BOSTON (CBS) - The cost of college has risen dramatically leaving many students with big debt that takes years to pay off.

As presidential candidates unveil their plans to make college more affordable, Jon Keller is taking a closer look at the student debt crisis and a major part of the problem some of them don't want to talk about.

One of the real growth industries in our country over the past 70 years or so has been bureaucracy in the public and private sectors. And higher education academic administration has been a particular land of opportunity. Many work hard to do a good job. Others work hard to create more bureaucracy and - unfortunately for paying students - cost.

It started after World War II, when the GI Bill turned a rich person's perk into everyone's option.

But 71 years later that American Dream is turning nightmarish, with more than a trillion dollars in student loan debt weighing down the debtors and the economy.

Presidential candidate Hillary Clinton's new plan is in line with party policy, more student subsidies paid for by higher taxes on the rich. But she says little about a problem other top democrats have started to acknowledge.

"We can't just keep throwing money at the problem -- colleges have to do their part to bring down costs as well," President Obama said.

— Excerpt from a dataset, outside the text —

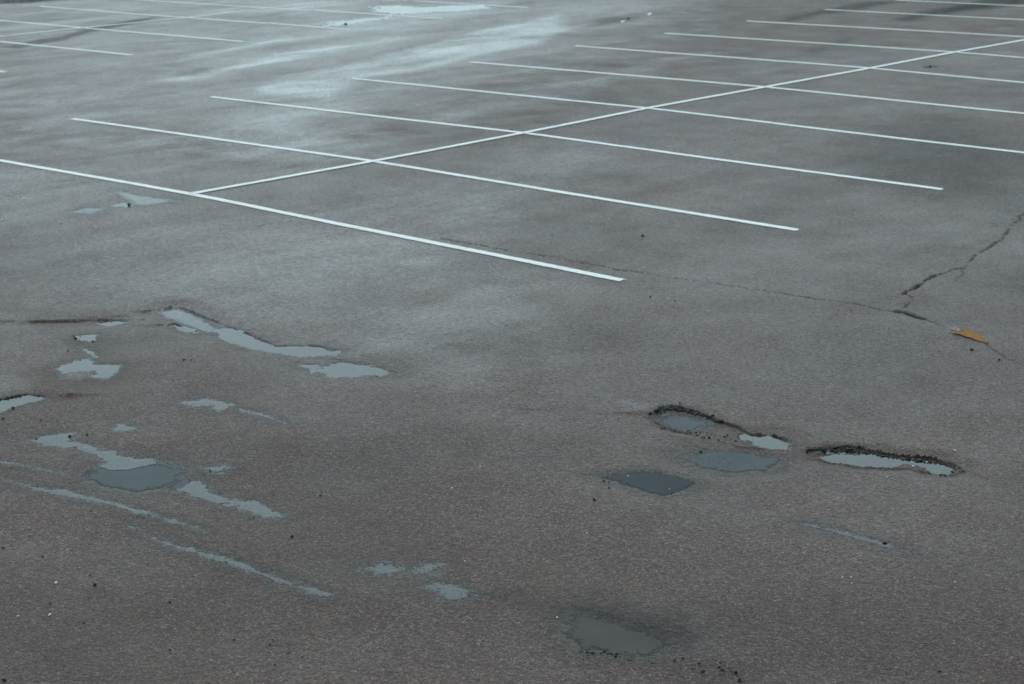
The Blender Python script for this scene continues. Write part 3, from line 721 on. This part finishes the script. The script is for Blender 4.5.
def put_stone(name, m, px, py, size, label, cat, group, sink=.25):
    o = bpy.data.objects.new(name, m); COL.objects.link(o)
    r = size * .5
    o.scale = (r * random.uniform(.85, 1.2), r * random.uniform(.85, 1.2), r * random.uniform(.8, 1.1))
    o.rotation_euler = (random.uniform(-.3, .3), random.uniform(-.3, .3), random.uniform(0, 6.28))
    o.location = (px, py, float(ground_z([px], [py])[0]) + r * (.62 - sink))
    tag(o, label, cat, group)
    return o

RIM_LABEL = ['black chip of broken asphalt along the rim of the stony pothole',
             'small black chip lying on the gravelly floor of the stony pothole',
             'black chip on the near side of the stony pothole',
             'black chip along the dark far rim of the right-hand pothole',
             'black chip at the thin right end of the right-hand pothole rim',
             'black chip scattered beyond the right tip of the right-hand pothole',
             'black chip along the near shore of the cloudy muddy puddle',
             'black chip strewn between the muddy puddle and the bottom border',
             'black chip around the small puddle at the left']
for k, (pts, n, spread, smin, smax) in enumerate(RIMS):
    seg = [math.dist(a, b) for a, b in zip(pts[:-1], pts[1:])]
    for i in range(n):
        t = random.uniform(0, sum(seg)); j = 0
        while j < len(seg) - 1 and t > seg[j]:
            t -= seg[j]; j += 1
        a, b = pts[j], pts[j + 1]; q = t / max(seg[j], 1e-6)
        px = a[0] + (b[0] - a[0]) * q + random.gauss(0, spread * .5)
        py = a[1] + (b[1] - a[1]) * q + random.gauss(0, spread * .5)
        put_stone('asphalt_chip', random.choice(DARK_MESH), px, py, random.uniform(smin, smax) * random.choice((.6, .8, 1, 1.2, 1.7)),
                  RIM_LABEL[k], 'asphalt chip', RIM_LABEL[k].replace('black chip', 'black chips').replace('small black', 'small black'))
for px, py, s in STONES:
    o = put_stone('stone', random.choice(DARK_MESH), px, py, s, 'loose black stone lying apart on the wet asphalt', 'stone', 'loose black stones scattered over the asphalt')
for px, py, s in PALE:
    put_stone('pebble', random.choice(PALE_MESH), px, py, s, 'whitish pebble lying loose on the dark asphalt', 'pebble', 'whitish pebbles scattered over the asphalt')

# ------------------------------------------------------------------ the orange leaf in the seam
(ax_, ay_), (bx_, by_) = SCRAP
L = math.dist(SCRAP[0], SCRAP[1])
dirv = Vector((bx_ - ax_, by_ - ay_, 0)).normalized(); nrm = Vector((-dirv.y, dirv.x, 0))
root = bpy.data.objects.new('fallen_leaf', None); COL.objects.link(root)
mx_, my_ = (ax_ + bx_) / 2, (ay_ + by_) / 2
mz_ = float(ground_z([mx_], [my_])[0])
root.location = (mx_, my_, mz_)
tag(root, 'long rust-orange leaf with a frayed pale stalk end, lying along the crack', 'leaf')
vv, ff = [], []
nL, nW = 26, 9
for i in range(nL + 1):
    t = i / nL
    wd = L * .19 * (min(1, t / .10) ** .6) * (1 - t) ** .75 * 1.15 * (1 + .10 * math.sin(19 * t) + .06 * math.sin(41 * t + 1))
    wd = max(wd, .002)
    for j in range(nW):
        q = j / (nW - 1) * 2 - 1
        p = Vector((mx_, my_, 0)) + dirv * ((t - .5) * L) + nrm * (q * wd + .012 * math.sin(5 * t))
        lift = .004 + .008 * q * q * (1 - t) + .004 * math.sin(7 * t) * (1 - abs(q)) ** .5 + (.003 if j == nW // 2 else 0)
        vv.append((p.x - mx_, p.y - my_, float(ground_z([p.x], [p.y])[0]) - mz_ + lift))
for i in range(nL):
    for j in range(nW - 1):
        k = i * nW + j
        ff.append((k, k + nW, k + nW + 1, k + 1))
blade = mesh_obj('leaf_blade', vv, ff, M_LEAF, True, parent=root)
sol = blade.modifiers.new('thickness', 'SOLIDIFY'); sol.thickness = .002
for q in (-.8, 0.1, .9):
    sv, sf = [], []
    for i in range(6):
        t = i / 5
        p = Vector((mx_, my_, 0)) + dirv * (-.5 * L + .03 - t * .11) + nrm * (q * (.012 + .03 * t))
        z = float(ground_z([p.x], [p.y])[0]) - mz_ + .008 + .008 * math.sin(3 * t)
        for a in range(5):
            an = a / 5 * 6.283; rr = .004 * (1 - .6 * t)
            sv.append((p.x - mx_ + nrm.x * rr * math.cos(an), p.y - my_ + nrm.y * rr * math.cos(an), z + rr * math.sin(an)))
    for i in range(5):
        for a in range(5):
            sf.append((i * 5 + a, i * 5 + (a + 1) % 5, (i + 1) * 5 + (a + 1) % 5, (i + 1) * 5 + a))
    mesh_obj('stalk', sv, sf, M_STRAW, True, parent=root)

# ------------------------------------------------------------------ camera
cam = bpy.data.cameras.new('camera'); co_ = bpy.data.objects.new('camera', cam); COL.objects.link(co_)
R, U, Fw = (Vector(CAM[k]) for k in ('right', 'up', 'fwd'))
m4 = Matrix(((R.x, U.x, -Fw.x, CAM['loc'][0]), (R.y, U.y, -Fw.y, CAM['loc'][1]), (R.z, U.z, -Fw.z, CAM['loc'][2]), (0, 0, 0, 1)))
co_.matrix_world = m4
cam.sensor_width = 36; cam.lens = CAM['lens']; cam.clip_start = .1; cam.clip_end = 5000
cam.dof.use_dof = True; cam.dof.focus_distance = 9.6; cam.dof.aperture_fstop = 5.6
scene.camera = co_

# ------------------------------------------------------------------ overcast daylight
SUN_AZ = math.atan2(CAM['fwd'][0], CAM['fwd'][1]) - math.radians(7)     # clockwise from +Y
SUN_EL = math.radians(56)
w = bpy.data.worlds.new('World'); scene.world = w; w.use_nodes = True
nt = w.node_tree; nt.nodes.clear()
def wn(t, **kw):
    n = nt.nodes.new(t)
    for k, v in kw.items():
        setattr(n, k, v)
    return n
sky = wn('ShaderNodeTexSky', sky_type='NISHITA'); sky.sun_disc = False
sky.sun_elevation = SUN_EL; sky.sun_rotation = SUN_AZ; sky.dust_density = 3; sky.air_density = 1.5; sky.ozone_density = 1.5
tc = wn('ShaderNodeTexCoord')
sun_dir = (math.sin(SUN_AZ) * math.cos(math.radians(9)), math.cos(SUN_AZ) * math.cos(math.radians(9)), math.sin(math.radians(9)))
dot = wn('ShaderNodeVectorMath', operation='DOT_PRODUCT'); dot.inputs[1].default_value = sun_dir
nt.links.new(tc.outputs['Generated'], dot.inputs[0])
glow = wn('ShaderNodeMapRange'); glow.inputs[1].default_value = -.2; glow.inputs[2].default_value = 1.0; glow.inputs[3].default_value = 0; glow.inputs[4].default_value = 1
nt.links.new(dot.outputs['Value'], glow.inputs[0])
pw = wn('ShaderNodeMath', operation='POWER'); nt.links.new(glow.outputs[0], pw.inputs[0]); pw.inputs[1].default_value = CLOUD_POW
mp = wn('ShaderNodeMapping'); nt.links.new(tc.outputs['Generated'], mp.inputs[0]); mp.inputs['Scale'].default_value = (2.2, 2.2, 5.5)
cn = wn('ShaderNodeTexNoise'); nt.links.new(mp.outputs[0], cn.inputs['Vector']); cn.inputs['Scale'].default_value = 1.3; cn.inputs['Detail'].default_value = 5
cm = wn('ShaderNodeMapRange'); nt.links.new(cn.outputs['Fac'], cm.inputs[0]); cm.inputs[1].default_value = .3; cm.inputs[2].default_value = .7; cm.inputs[3].default_value = .8; cm.inputs[4].default_value = 1.15
lv = wn('ShaderNodeMath', operation='MULTIPLY_ADD'); nt.links.new(pw.outputs[0], lv.inputs[0]); lv.inputs[1].default_value = CLOUD_GLOW
# an overcast sky: three times brighter overhead than at the horizon
sx = wn('ShaderNodeSeparateXYZ'); nt.links.new(tc.outputs['Generated'], sx.inputs[0])
oc = wn('ShaderNodeMapRange'); nt.links.new(sx.outputs['Z'], oc.inputs[0]); oc.inputs[1].default_value = 0; oc.inputs[2].default_value = 1
oc.inputs[3].default_value = CLOUD_ZENITH / 3; oc.inputs[4].default_value = CLOUD_ZENITH
nt.links.new(oc.outputs[0], lv.inputs[2])
lv2 = wn('ShaderNodeMath', operation='MULTIPLY'); nt.links.new(lv.outputs[0], lv2.inputs[0]); nt.links.new(cm.outputs[0], lv2.inputs[1])
cc = wn('ShaderNodeVectorMath', operation='SCALE'); cc.inputs[0].default_value = CLOUD_COL; nt.links.new(lv2.outputs[0], cc.inputs['Scale'])
mixn = wn('ShaderNodeMix', data_type='RGBA'); mixn.inputs[0].default_value = .82
nt.links.new(sky.outputs[0], mixn.inputs[6]); nt.links.new(cc.outputs[0], mixn.inputs[7])
bg = wn('ShaderNodeBackground'); bg.inputs['Strength'].default_value = .1
nt.links.new(mixn.outputs[2], bg.inputs['Color'])
wo = wn('ShaderNodeOutputWorld'); nt.links.new(bg.outputs[0], wo.inputs[0])

sl = bpy.data.lights.new('sun', 'SUN'); sl.energy = SUN_E; sl.angle = math.radians(25); sl.color = (1, .97, .92)
so = bpy.data.objects.new('sun', sl); COL.objects.link(so)
sd_ = Vector((math.sin(SUN_AZ) * math.cos(SUN_EL), math.cos(SUN_AZ) * math.cos(SUN_EL), math.sin(SUN_EL)))
so.rotation_euler = sd_.to_track_quat('Z', 'Y').to_euler(); so.location = sd_ * 60

vs_ = scene.view_settings
scene.display_settings.display_device = 'sRGB'
vs_.view_transform = 'Standard'; vs_.look = 'None'; vs_.exposure = EXPOSURE; vs_.gamma = 1; vs_.use_curve_mapping = False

A key driver of those costs is college administrators. Their numbers and salaries are growing far faster than teachers. To keep their gravy train going, some prioritize marketing and bureaucracy over accountability and affordability.

For the GI's, tuition was taken care of. Those days are gone.

And even our senior senator, whose ideas the Clinton plan is based on, is talking tougher about why.

"Taxpayers invest about $164 billion a year in colleges," Sen. Elizabeth Warren said. "That money is supposed to help support an affordable education for our young people, not pay for exploding numbers of administrators."

Senator Warren, a former academic herself, had been lukewarm toward college accountability measures proposed by the president, but she seems to be warming to the topic now. And in that same speech she noted signs of bipartisan support for debt reform if everyone, including academia, puts some "skin in the game."